Etwa «via BremgartenDietikon», «via Rottenschwil-Oberlunkhofen» oder «via alle Zonen». Die Preise (2. Klasse, mit Halbtax) schwanken zwischen Fr. 7.20 und Fr. 13.50. Ohne fundierte Geografiekenntnisse oder ein intensives Studium des Z-Pass-Zonenplanes ist es fast unmöglich, das richtige Billett zu lösen. Auch andere Verbindungen überfordern den Kunden mit einer Vielzahl von Streckenvarianten. Trotzdem dürfen Personen, die mit dem falschen Billett im falschen Zug erwischt werden, nur in gut begründeten Fällen mit einem Pardon der Kontrolleure rechnen. In der Regel müssen sie eine reduzierte Busse als Schwarzfahrer von 70 Franken zahlen.

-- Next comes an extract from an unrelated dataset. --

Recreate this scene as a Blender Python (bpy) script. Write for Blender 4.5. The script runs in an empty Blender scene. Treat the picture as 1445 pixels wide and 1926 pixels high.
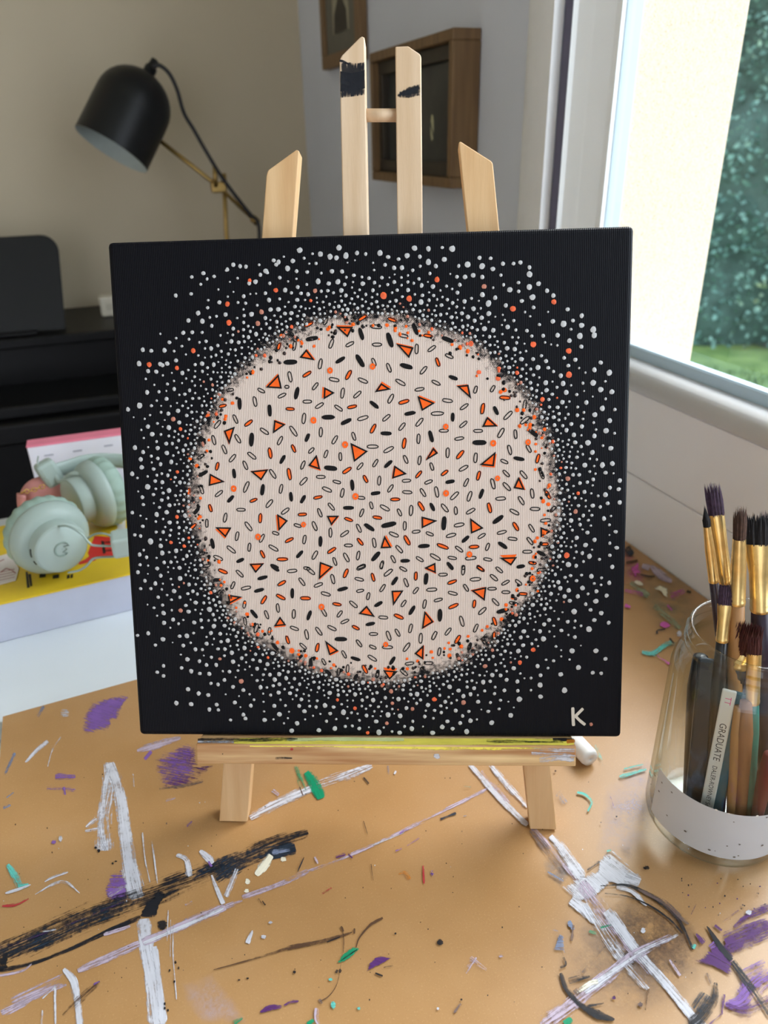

Z-Pass-Sprecherin Beatrice Henes gibt zu, dass der  Ticketkauf zu kompliziert geworden ist: «Die Thematik ist erkannt, an einer Lösung wird ge­arbei­tet.» Jedoch wird die Verbesserung auf sich warten lassen, denn bei allen Verbindungen müssen die Wahlmöglichkeiten manuell verringert werden. Bis dahin empfiehlt Henes verunsicherten Reisewilligen, sich per ZVV-Kontaktnummer 0848 988 988 (8 Rappen/Minute vom Festnetz) Hilfe zu holen oder das Billett am Schalter zu lösen. So einer vorhanden und geöffnet ist.